Em termos mais amplos, poderíamos negar a prestação jurisdicional a quem, tendo alguma pretensão perante o poder público, venha a externá-la originalmente perante o Judiciário na forma de uma petição inicial. Do mesmo modo como se exige nas demandas judiciais previdenciárias ao menos prévio requerimento administrativo como condição para o conhecimento do mérito, podemos encaminhar no sentido de constitucionalizar a regra de que “não se prestará a jurisdição contra o Poder Público, sem prévio requerimento administrativo e demora procedimental injustificada ou decisão final desfavorável, não se exigindo esgotamento de recursos”.
Adicionalmente, poderíamos encaminhar no sentido de proibir a instauração de processos judiciais envolvendo exclusivamente entes públicos da mesma esfera da federação, estipulando que a solução definitiva para a situação conflituosa intraestatal deve ser buscada no âmbito administrativo, com participação decisiva da Advocacia Pública.
Podemos também trabalhar por constitucionalizar a possibilidade de a administração pública promover extrajudicialmente bloqueio de bens como forma de otimizar a satisfação dos créditos públicos, contribuindo para um melhor manejo pelo Judiciário do acervo atualmente invencível das Varas de Execução Fiscal.
Uma Reforma como essa envolveria grande mudança de mentalidades no meio jurídico, pois teríamos que nos desfazer de muitos mitos inconsistentes construídos por décadas em torno da inafastabilidade da jurisdição. Significaria, de um lado, um dos maiores fatores de desafogamento do Judiciário, favorecendo um reordenamento de distribuição de trabalhos que privilegiem a resolução de questões graves como as criminais, que não podem ser resolvidas de outras formas a não ser pelo processo judicial; e, de outro lado, significaria a exigência de mais seriedade e a atribuição mais responsabilidades à administração pública e à advocacia pública, com reordenamento substancial de força de trabalho no sentido do contencioso judicial para a consultoria administrativa.
Tudo isso contribuiria para acentuar a independência técnica da advocacia pública e para a construção de um ambiente administrativo cooperativo e dialogado com os órgãos internos de controle.
Uma reforma como essa não significaria a instauração no Brasil do contencioso administrativo do modelo francês, pois estipular que conflitos e demandas envolvendo o Poder Público sejam objeto de prévia deliberação administrativa como condição para a abertura de processos judiciais não significa excluir essas questões de apreciação do Judiciário.
Não se configuraria, portanto, violação à norma do inciso XXXV do art. 5º da Constituição, que é considerada cláusula pétrea. Semelhantemente, bloqueios extrajudiciais de bens promovidos pela Administração Pública, como não configuram privação deles, não significariam violação à cláusula pétrea do inciso LIV do art. 5º da Constituição.

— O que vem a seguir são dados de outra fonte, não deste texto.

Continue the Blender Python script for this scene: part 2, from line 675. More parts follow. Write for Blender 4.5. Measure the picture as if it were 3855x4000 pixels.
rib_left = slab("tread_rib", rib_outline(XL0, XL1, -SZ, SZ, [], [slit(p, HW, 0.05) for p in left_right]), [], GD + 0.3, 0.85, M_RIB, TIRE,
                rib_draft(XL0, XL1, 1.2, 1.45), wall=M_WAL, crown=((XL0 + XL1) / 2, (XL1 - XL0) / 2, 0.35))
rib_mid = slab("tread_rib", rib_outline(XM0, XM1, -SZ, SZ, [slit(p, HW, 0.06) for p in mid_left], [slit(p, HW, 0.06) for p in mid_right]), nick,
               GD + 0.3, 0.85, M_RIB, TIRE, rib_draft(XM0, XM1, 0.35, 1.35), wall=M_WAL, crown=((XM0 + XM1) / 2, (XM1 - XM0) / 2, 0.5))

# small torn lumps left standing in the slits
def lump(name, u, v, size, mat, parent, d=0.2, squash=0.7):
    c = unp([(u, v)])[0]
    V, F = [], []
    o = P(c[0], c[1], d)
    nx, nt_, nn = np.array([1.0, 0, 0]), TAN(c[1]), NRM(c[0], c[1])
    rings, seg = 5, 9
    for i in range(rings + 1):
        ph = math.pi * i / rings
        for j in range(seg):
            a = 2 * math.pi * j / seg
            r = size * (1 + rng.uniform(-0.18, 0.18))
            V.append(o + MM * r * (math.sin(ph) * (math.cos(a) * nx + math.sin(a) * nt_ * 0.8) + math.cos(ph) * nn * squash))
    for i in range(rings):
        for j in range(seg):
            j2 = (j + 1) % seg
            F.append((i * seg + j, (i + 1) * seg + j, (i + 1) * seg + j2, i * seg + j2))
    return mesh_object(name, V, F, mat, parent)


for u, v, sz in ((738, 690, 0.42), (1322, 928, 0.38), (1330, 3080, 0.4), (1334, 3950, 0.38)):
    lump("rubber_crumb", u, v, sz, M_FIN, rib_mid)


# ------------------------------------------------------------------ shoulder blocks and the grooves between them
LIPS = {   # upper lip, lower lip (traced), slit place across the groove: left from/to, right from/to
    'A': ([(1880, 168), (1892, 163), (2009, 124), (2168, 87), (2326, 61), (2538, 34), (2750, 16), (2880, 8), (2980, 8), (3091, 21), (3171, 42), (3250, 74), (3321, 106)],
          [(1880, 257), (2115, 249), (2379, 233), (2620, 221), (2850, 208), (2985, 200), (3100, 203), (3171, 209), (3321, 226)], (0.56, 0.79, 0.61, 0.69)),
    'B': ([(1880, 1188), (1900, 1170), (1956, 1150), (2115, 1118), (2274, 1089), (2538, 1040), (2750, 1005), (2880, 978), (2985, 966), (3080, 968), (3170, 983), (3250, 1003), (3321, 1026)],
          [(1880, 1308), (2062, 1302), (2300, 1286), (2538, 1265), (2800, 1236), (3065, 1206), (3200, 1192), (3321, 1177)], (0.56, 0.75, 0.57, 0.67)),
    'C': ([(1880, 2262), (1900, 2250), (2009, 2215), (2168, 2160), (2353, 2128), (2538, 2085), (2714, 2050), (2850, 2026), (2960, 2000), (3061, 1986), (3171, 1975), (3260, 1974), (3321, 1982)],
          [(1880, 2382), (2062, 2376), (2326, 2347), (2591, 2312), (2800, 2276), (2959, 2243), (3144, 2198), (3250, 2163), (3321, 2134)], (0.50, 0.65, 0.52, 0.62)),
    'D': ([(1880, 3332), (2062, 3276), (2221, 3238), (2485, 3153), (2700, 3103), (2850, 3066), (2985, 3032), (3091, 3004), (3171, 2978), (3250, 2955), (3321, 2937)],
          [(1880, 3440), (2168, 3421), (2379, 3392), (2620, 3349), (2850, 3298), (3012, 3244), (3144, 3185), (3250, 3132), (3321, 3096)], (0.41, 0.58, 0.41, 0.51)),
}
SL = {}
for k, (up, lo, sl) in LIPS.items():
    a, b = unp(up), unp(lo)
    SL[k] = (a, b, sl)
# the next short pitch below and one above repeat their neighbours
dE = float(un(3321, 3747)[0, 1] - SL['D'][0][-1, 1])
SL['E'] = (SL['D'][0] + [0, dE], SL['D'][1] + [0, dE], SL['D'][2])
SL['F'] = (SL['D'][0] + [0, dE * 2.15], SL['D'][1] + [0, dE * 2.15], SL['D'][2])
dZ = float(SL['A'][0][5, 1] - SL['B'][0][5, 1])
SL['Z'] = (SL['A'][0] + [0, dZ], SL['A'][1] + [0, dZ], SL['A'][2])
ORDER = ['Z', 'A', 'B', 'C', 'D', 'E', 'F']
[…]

Esse texto por óbvio não pretende concluir um debate que sequer foi iniciado de modo significativo. Ao revés, é um convite que faço aos meus colegas advogados públicos e à comunidade jurídica em geral à reflexão e ao debate que levam a ações políticas bem informadas e com maior legitimidade social. Essas conjecturas, que já podiam ser deduzidas de outros textos já publicados, são fruto sobretudo de minha experiência de aproximadamente dez anos como advogado público.
Durante esse tempo fui percebendo que há um grande mal-estar institucional decorrente de um desbalanceamento da equação Administração/Judiciário, que infelizmente vem se agravando nesse nosso tempo de extremismos. Um mal-estar que não é só meu, mas de boa parte do mundo do Direito. Muito precisa ser reformulado no nosso ambiente jurídico, e a Advocacia Pública nessa reformulação tem um papel fundamental.